## Start

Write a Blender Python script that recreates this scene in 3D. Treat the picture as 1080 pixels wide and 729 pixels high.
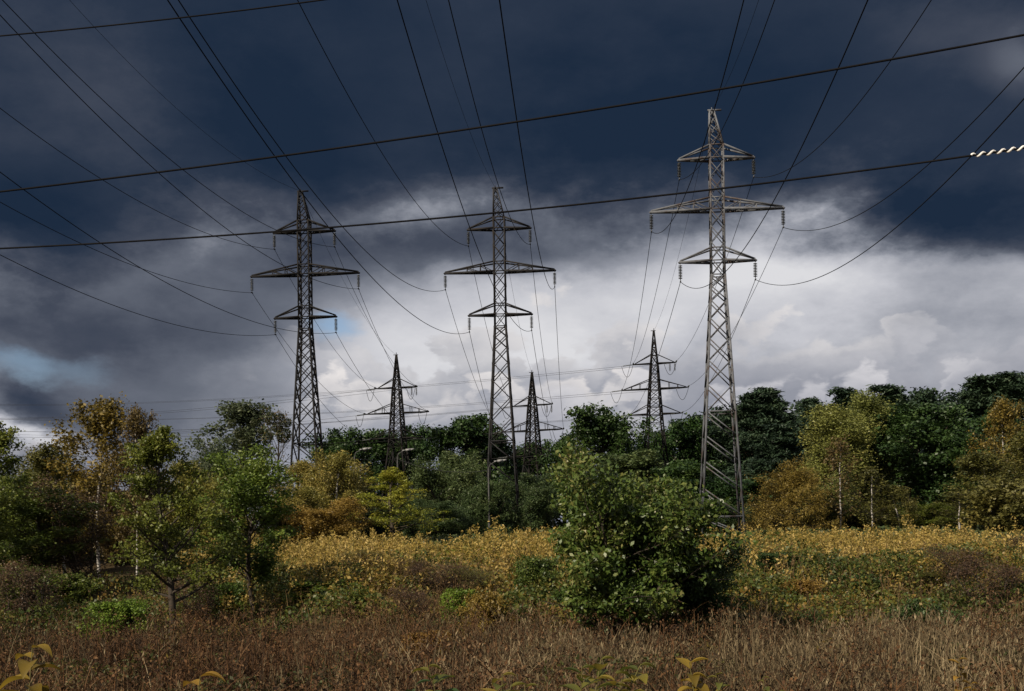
import bpy, math, random
import numpy as np
from mathutils import Vector, Matrix

for o in list(bpy.data.objects):
    bpy.data.objects.remove(o)
scene = bpy.context.scene
COL = scene.collection
R = math.radians

# ------------------------------------------------------------------ camera
F, HY, ROLL, CAMZ = 1250.0, 572.0, 0.014, 3.2          # measured on the 1080 x 729 photograph
cam_d = bpy.data.cameras.new('camera')
cam = bpy.data.objects.new('camera', cam_d)
COL.objects.link(cam)
cam_d.sensor_width = 36.0
cam_d.lens = 36.0 * F / 1080.0
cam_d.shift_y = (HY - 364.5) / 1080.0
cam_d.clip_start, cam_d.clip_end = 0.1, 12000
cr, sr = math.cos(ROLL), math.sin(ROLL)
cam.matrix_world = Matrix(((cr, sr, 0, 0), (0, 0, -1, 0), (-sr, cr, 0, CAMZ), (0, 0, 0, 1)))
scene.camera = cam

# ------------------------------------------------------------------ light
SUN_EL, SUN_AZ = R(36), R(-136)        # azimuth clockwise from +Y (the view): behind the viewer, to the left
sun_dir = Vector((math.sin(SUN_AZ) * math.cos(SUN_EL), math.cos(SUN_AZ) * math.cos(SUN_EL), math.sin(SUN_EL)))
sl = bpy.data.lights.new('sun', 'SUN')
sl.energy, sl.angle, sl.color = 5.0, R(0.5), (1.0, 0.87, 0.69)
so = bpy.data.objects.new('sun', sl)
COL.objects.link(so)
so.rotation_euler = (-sun_dir).to_track_quat('-Z', 'Y').to_euler()

scene.view_settings.view_transform = 'Standard'
scene.view_settings.look = 'None'
scene.view_settings.exposure = 0.35
scene.view_settings.gamma = 1.0


def unroll(px, py):
    du, dv = px - 540.0, HY - py
    return du * cr + dv * sr, -du * sr + dv * cr


def P(px, py, Y):
    u, v = unroll(px, py)
    return Vector((u / F * Y, Y, CAMZ + v / F * Y))


# ------------------------------------------------------------------ world: Nishita sky behind a broken storm deck
def build_world():
    w = bpy.data.worlds.new('World')
    scene.world = w
    w.use_nodes = True
    nt = w.node_tree
    N, LK = nt.nodes, nt.links
    bg = N['Background']
    bg.inputs['Strength'].default_value = 0.1

    def put(sock, v):
        if hasattr(v, 'is_output'):
            LK.new(v, sock)
        else:
            sock.default_value = v

    def M(op, a, b=0.0, c=0.0, clamp=False):
        n = N.new('ShaderNodeMath'); n.operation = op; n.use_clamp = clamp
        put(n.inputs[0], a); put(n.inputs[1], b); put(n.inputs[2], c)
        return n.outputs[0]

    def V(op, a, b=(0, 0, 0)):
        n = N.new('ShaderNodeVectorMath'); n.operation = op
        put(n.inputs[0], a); put(n.inputs[1], b)
        return n.outputs['Value'] if op == 'LENGTH' else n.outputs[0]

    def MR(v, a, b, c, d, smooth=True):
        n = N.new('ShaderNodeMapRange'); n.interpolation_type = 'SMOOTHSTEP' if smooth else 'LINEAR'
        put(n.inputs[0], v)
        for i, x in enumerate((a, b, c, d)):
            put(n.inputs[i + 1], x)
        return n.outputs[0]

    def noise(vec, scale, detail, rough, dist=0.0):
        n = N.new('ShaderNodeTexNoise')
        put(n.inputs['Vector'], vec)
        n.inputs['Scale'].default_value = scale; n.inputs['Detail'].default_value = detail
        n.inputs['Roughness'].default_value = rough; n.inputs['Distortion'].default_value = dist
        return n.outputs

    def mixc(f, a, b):
        n = N.new('ShaderNodeMix'); n.data_type = 'RGBA'
        put(n.inputs[0], f); put(n.inputs[6], a); put(n.inputs[7], b)
        return n.outputs[2]

    sky = N.new('ShaderNodeTexSky')
    sky.sky_type = 'NISHITA'; sky.sun_disc = False
    sky.sun_elevation = SUN_EL; sky.sun_rotation = SUN_AZ % (2 * math.pi)
    tc = N.new('ShaderNodeTexCoord')
    d = tc.outputs['Generated']
    sx = N.new('ShaderNodeSeparateXYZ'); LK.new(d, sx.inputs[0])
    x, y, z = sx.outputs
    # compass bearing and elevation of the direction, in tenths of a degree-like units
    K = 1250.0
    az = M('MULTIPLY', M('ARCTAN2', x, y), K)
    hor = M('SQRT', M('ADD', M('MULTIPLY', x, x), M('MULTIPLY', y, y)))
    el = M('MULTIPLY', M('ARCTAN2', z, hor), K)
    cmb = N.new('ShaderNodeCombineXYZ')
    LK.new(az, cmb.inputs[0]); LK.new(el, cmb.inputs[1])
    p0 = cmb.outputs[0]
    st = V('MULTIPLY', d, (1.0, 1.0, 1.9))
    big = noise(st, 3.2, 2, 0.55)
    fine = noise(st, 11.0, 6, 0.62)
    off = V('MULTIPLY', V('SUBTRACT', big[1], (0.5, 0.5, 0.5)), (230, 170, 0))
    off2 = V('MULTIPLY', V('SUBTRACT', fine[1], (0.5, 0.5, 0.5)), (75, 60, 0))
    pd = V('ADD', V('ADD', p0, off), off2)
    sp = N.new('ShaderNodeSeparateXYZ'); LK.new(pd, sp.inputs[0])
    A, E = sp.outputs[0], sp.outputs[1]

    def ae(px, py):
        u, v = unroll(px, py)
        return math.atan2(u, F) * K, math.atan2(v, math.hypot(u, F)) * K

    # lower edge of the dark deck along the bearing
    cr_ = N.new('ShaderNodeValToRGB')
    edge = [(-700, 270), (0, 265), (120, 235), (230, 205), (420, 200), (530, 190), (640, 205), (740, 215), (860, 215), (930, 235), (1080, 215), (1800, 120)]
    lo, hi = -1500.0, 1500.0
    rp = cr_.color_ramp
    while len(rp.elements) < len(edge):
        rp.elements.new(0.5)
    for e_, (px, py) in zip(rp.elements, edge):
        a_, b_ = ae(px, py)
        e_.position = (a_ - lo) / (hi - lo)
        q = b_ / 800.0
        e_.color = (q, q, q, 1)
    LK.new(MR(A, lo, hi, 0, 1, False), cr_.inputs[0])
    eb = M('MULTIPLY', cr_.outputs[0], 800.0)
    rel = M('SUBTRACT', E, eb)
    rel = M('ADD', rel, M('MULTIPLY', M('SUBTRACT', fine[0], 0.5), 75.0))
    D = MR(rel, -62, 55, 0.19, 0.84)

    def blob(px, py, wx, wy, amt, soft=0.0):
        nonlocal D
        a_, b_ = ae(px, py)
        q = V('MULTIPLY', V('SUBTRACT', pd, (a_, b_, 0)), (1.0 / wx, 1.0 / wy, 0))
        D = M('ADD', D, MR(V('LENGTH', q), soft, 1.0, amt, 0.0))

    BLOBS(blob)
    # billows in the cloud itself
    D = M('ADD', D, M('MULTIPLY', M('SUBTRACT', fine[0], 0.5), MR(rel, -60, 60, 0.34, 0.36)))
    D = M('ADD', D, M('MULTIPLY', M('SUBTRACT', big[0], 0.5), 0.28))
    # the rest of the sky (overhead and behind): broken grey cloud of middle brightness
    back = M('MAXIMUM', MR(M('ABSOLUTE', az), 620, 1100, 0, 1), MR(el, 520, 800, 0, 1))
    Dall = MR(big[0], 0.3, 0.7, 0.1, 0.52)
    mx = N.new('ShaderNodeMix'); mx.data_type = 'FLOAT'
    LK.new(back, mx.inputs[0]); LK.new(D, mx.inputs[2]); LK.new(Dall, mx.inputs[3])
    D = mx.outputs[0]
    ramp = N.new('ShaderNodeValToRGB')
    stops = [(0.0, (5.6, 5.6, 5.8)), (0.14, (4.3, 4.35, 4.7)), (0.30, (2.3, 2.42, 2.8)), (0.46, (1.0, 1.12, 1.42)),
             (0.62, (0.46, 0.55, 0.79)), (0.80, (0.19, 0.29, 0.51)), (1.0, (0.095, 0.19, 0.39))]
    rp = ramp.color_ramp
    while len(rp.elements) < len(stops):
        rp.elements.new(0.5)
    for e_, (q, c) in zip(rp.elements, stops):
        e_.position = q
        e_.color = (*[v / 10 for v in c], 1)
    LK.new(D, ramp.inputs[0])
    cloud = V('MULTIPLY', ramp.outputs[0], (10, 10, 10))
    # banks of cumulus low in the gap under the deck: lit tops, greyer bases
    cv = N.new('ShaderNodeCombineXYZ')
    LK.new(M('MULTIPLY', az, 1 / 1250.0), cv.inputs[0]); LK.new(M('MULTIPLY', el, 1.25 / 1250.0), cv.inputs[1])
    wv = V('ADD', cv.outputs[0], V('MULTIPLY', V('SUBTRACT', fine[1], (0.5, 0.5, 0.5)), (.075, .075, 0)))
    vk = N.new('ShaderNodeTexVoronoi'); vk.feature = 'F1'; vk.voronoi_dimensions = '2D'
    put(vk.inputs['Vector'], wv)
    vk.inputs['Scale'].default_value = 15.0; vk.inputs['Detail'].default_value = 2.0; vk.inputs['Roughness'].default_value = 0.5
    puffs = vk.outputs['Distance']
    sbig = N.new('ShaderNodeSeparateColor'); LK.new(big[1], sbig.inputs[0])
    for k, (px, py, hw_, amp, puff, bright, grey, depth, stg) in enumerate(CUMULUS):
        a_, b_ = ae(px, py)
        roll = sbig.outputs[k % 3]
        bump = M('MULTIPLY', M('SUBTRACT', 0.42, puffs), puff)
        top = M('ADD', M('ADD', b_, M('MULTIPLY', M('SUBTRACT', roll, 0.5), amp * 1.6)), bump)
        dd = M('SUBTRACT', top, el)
        win = MR(M('ABSOLUTE', M('SUBTRACT', az, a_)), hw_ * .55, hw_, 1.0, 0.0)
        msk = M('MULTIPLY', M('MULTIPLY', MR(dd, -2.0, 17.0, 0.0, 1.0), win), stg)
        tt = M('ADD', MR(dd, 0.0, depth, 0.0, 1.0), M('ADD', M('MULTIPLY', M('SUBTRACT', puffs, 0.40), 1.0), M('MULTIPLY', M('SUBTRACT', fine[0], 0.5), 1.5)), clamp=True)
        cloud = mixc(msk, cloud, mixc(tt, (*bright, 1), (*grey, 1)))
    # gaps of blue sky
    gap = 0.0
    for px, py, wx, wy, amt in GAPS:
        a_, b_ = ae(px, py)
        q = V('MULTIPLY', V('SUBTRACT', pd, (a_, b_, 0)), (1.0 / wx, 1.0 / wy, 0))
        gap = M('MAXIMUM', gap, MR(V('LENGTH', q), 0.1, 1.0, amt, 0.0))
    blue = V('MULTIPLY', sky.outputs[0], (0.75, 0.85, 0.95))
    out = mixc(gap, cloud, blue)
    LK.new(out, bg.inputs['Color'])


def BLOBS(b):
    b(20, 345, 380, 125, 0.36)        # grey veil low on the left
    b(230, 345, 260, 90, 0.20)
    b(340, 268, 260, 80, 0.36)
    b(560, 258, 240, 50, 0.30)
    b(45, 422, 65, 26, 0.26)          # small dark cloud above the left trees
    b(170, 440, 260, 55, 0.22)
    b(990, 242, 200, 66, 0.62)        # dark tongue on the right
    b(1000, 350, 260, 90, 0.09)
    b(300, 110, 190, 120, 0.20)       # darkest cores
    b(700, 120, 260, 110, 0.24)
    b(40, 250, 150, 70, 0.22)
    b(90, 100, 190, 110, -0.12)       # paler patches in the deck
    b(1060, 30, 190, 60, -0.20)
    b(1090, 70, 60, 60, -0.25)
    b(420, 205, 190, 50, -0.16)
    b(840, 236, 100, 40, -0.24)
    b(660, 335, 300, 75, -0.16)       # bright bank
    b(470, 388, 260, 55, -0.20)
    b(800, 300, 110, 40, -0.12)
    b(660, 445, 330, 40, 0.10)
    b(70, 455, 110, 16, -0.30)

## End

> [Exercise aim]: Restate the material word for word from its first line through the line containing "from mathutils import Vector, Matrix", both included; the pictures do not belong in it.

> [Exercise output]:
Write a Blender Python script that recreates this scene in 3D. Treat the picture as 1080 pixels wide and 729 pixels high.
import bpy, math, random
import numpy as np
from mathutils import Vector, Matrix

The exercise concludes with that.